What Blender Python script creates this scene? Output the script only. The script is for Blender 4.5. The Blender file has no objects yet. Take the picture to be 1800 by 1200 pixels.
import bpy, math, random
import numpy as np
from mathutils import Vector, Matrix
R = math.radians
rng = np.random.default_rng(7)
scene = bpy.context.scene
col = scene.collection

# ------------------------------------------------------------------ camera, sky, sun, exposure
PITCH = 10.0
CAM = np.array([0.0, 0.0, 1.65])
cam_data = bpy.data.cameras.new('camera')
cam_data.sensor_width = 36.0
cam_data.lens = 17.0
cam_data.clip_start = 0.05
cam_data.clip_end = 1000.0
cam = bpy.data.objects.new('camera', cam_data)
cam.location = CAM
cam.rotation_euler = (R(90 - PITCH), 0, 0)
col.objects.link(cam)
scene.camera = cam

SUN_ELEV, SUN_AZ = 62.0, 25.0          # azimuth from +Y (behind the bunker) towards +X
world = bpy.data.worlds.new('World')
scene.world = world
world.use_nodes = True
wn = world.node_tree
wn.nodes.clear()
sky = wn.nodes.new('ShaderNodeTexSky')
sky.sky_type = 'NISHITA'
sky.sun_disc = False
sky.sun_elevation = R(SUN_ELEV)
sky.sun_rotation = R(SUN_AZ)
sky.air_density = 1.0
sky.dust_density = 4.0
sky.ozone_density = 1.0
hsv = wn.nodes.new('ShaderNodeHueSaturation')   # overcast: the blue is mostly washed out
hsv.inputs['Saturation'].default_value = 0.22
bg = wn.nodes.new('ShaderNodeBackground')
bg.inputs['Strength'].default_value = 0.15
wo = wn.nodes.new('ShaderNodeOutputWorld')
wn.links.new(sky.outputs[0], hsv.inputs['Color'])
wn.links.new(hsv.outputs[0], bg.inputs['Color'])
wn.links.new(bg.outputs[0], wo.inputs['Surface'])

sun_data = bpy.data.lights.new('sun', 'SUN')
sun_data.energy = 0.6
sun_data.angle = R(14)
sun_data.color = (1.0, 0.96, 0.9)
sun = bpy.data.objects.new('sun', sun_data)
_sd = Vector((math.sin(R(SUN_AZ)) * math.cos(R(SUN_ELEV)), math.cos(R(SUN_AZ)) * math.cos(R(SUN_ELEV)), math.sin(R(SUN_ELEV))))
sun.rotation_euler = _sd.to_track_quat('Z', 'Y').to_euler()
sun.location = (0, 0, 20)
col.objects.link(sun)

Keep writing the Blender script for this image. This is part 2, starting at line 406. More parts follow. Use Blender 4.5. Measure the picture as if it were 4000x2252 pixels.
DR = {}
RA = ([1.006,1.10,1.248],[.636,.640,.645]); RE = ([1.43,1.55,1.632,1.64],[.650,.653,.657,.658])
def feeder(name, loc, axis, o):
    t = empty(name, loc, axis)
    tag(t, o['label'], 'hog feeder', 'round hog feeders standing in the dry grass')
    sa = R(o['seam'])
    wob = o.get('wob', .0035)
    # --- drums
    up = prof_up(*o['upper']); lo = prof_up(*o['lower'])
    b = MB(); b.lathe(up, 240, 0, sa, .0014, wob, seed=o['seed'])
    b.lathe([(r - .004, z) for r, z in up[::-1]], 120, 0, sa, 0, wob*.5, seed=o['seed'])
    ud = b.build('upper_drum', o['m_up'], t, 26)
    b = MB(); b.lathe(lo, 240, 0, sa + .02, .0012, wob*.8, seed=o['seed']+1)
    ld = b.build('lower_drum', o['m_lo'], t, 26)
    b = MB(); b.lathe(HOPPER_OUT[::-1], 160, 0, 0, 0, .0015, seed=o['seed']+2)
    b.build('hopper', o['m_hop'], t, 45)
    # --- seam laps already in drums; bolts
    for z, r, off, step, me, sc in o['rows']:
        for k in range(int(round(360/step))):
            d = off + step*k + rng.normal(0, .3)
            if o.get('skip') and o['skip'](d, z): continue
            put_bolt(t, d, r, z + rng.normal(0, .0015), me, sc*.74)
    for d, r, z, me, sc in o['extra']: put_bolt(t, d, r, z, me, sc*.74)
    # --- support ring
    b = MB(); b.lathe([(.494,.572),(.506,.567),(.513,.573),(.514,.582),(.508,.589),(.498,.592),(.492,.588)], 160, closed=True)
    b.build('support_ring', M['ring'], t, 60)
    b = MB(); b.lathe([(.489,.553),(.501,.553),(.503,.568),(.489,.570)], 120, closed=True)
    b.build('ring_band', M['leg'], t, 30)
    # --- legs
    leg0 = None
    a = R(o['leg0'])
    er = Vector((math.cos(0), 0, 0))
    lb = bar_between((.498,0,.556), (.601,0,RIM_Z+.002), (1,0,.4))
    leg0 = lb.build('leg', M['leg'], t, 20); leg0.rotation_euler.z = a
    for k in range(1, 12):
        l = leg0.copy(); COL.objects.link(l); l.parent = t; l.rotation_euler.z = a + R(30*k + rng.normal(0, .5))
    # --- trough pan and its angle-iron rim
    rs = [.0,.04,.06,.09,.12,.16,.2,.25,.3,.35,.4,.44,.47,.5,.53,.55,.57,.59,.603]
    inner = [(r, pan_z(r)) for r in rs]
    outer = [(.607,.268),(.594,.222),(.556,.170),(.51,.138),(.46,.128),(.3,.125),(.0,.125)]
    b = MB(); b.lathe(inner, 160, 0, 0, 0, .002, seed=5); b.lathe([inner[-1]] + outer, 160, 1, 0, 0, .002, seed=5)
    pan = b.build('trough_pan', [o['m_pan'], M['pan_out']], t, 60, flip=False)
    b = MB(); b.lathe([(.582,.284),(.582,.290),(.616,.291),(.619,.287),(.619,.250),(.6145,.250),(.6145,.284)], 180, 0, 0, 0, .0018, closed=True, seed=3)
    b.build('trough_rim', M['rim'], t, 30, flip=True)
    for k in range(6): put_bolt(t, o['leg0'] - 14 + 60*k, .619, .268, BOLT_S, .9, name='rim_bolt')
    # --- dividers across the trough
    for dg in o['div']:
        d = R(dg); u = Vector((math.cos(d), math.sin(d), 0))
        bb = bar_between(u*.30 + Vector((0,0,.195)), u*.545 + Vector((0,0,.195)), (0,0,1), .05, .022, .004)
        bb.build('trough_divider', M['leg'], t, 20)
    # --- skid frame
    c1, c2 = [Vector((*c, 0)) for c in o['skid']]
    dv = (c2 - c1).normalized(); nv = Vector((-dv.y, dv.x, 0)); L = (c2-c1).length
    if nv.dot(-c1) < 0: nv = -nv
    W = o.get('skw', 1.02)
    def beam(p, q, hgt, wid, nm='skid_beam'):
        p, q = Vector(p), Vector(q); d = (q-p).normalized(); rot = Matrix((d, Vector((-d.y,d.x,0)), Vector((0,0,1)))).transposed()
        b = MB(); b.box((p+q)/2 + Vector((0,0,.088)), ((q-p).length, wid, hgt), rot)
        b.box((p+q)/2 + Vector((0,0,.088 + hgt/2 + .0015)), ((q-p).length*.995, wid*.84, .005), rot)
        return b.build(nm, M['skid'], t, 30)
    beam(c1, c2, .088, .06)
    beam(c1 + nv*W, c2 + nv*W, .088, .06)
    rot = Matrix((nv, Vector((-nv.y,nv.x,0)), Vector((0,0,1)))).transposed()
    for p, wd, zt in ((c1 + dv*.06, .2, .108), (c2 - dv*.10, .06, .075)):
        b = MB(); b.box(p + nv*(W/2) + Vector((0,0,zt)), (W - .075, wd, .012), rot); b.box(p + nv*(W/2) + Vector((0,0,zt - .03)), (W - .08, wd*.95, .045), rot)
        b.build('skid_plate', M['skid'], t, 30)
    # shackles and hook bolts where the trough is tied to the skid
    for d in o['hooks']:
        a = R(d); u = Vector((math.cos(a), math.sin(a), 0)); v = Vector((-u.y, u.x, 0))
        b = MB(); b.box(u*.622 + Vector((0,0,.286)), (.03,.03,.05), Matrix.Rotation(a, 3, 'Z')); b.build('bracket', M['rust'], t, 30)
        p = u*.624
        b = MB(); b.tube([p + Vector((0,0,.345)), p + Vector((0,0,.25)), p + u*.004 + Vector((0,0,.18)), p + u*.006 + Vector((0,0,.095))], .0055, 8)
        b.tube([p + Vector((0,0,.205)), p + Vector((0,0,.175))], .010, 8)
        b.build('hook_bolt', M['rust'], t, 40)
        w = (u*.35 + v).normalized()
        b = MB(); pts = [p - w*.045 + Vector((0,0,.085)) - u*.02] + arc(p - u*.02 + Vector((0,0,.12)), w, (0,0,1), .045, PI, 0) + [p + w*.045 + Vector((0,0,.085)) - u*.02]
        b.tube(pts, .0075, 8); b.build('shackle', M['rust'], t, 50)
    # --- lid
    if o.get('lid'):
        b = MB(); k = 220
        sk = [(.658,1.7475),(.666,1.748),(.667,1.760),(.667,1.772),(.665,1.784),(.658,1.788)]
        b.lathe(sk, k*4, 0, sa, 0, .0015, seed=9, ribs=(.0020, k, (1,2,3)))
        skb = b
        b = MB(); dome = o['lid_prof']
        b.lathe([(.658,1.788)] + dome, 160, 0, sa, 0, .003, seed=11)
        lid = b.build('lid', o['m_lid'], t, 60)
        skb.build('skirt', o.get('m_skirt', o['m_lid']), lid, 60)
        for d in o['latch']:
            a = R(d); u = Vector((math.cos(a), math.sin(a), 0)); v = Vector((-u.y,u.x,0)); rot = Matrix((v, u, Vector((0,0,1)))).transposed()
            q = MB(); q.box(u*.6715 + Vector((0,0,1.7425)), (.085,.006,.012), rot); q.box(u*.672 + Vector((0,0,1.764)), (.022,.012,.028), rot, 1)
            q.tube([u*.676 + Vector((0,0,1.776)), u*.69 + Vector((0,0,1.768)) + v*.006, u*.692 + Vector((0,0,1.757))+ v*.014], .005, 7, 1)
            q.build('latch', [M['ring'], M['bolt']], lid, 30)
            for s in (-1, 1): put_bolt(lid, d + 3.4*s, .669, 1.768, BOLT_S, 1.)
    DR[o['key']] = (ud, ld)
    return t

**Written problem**
From the records given above, copy all lines containing "Blender".

**Final result**
What Blender Python script creates this scene? Output the script only. The script is for Blender 4.5. The Blender file has no objects yet. Take the picture to be 1800 by 1200 pixels.
Keep writing the Blender script for this image. This is part 2, starting at line 406. More parts follow. Use Blender 4.5. Measure the picture as if it were 4000x2252 pixels.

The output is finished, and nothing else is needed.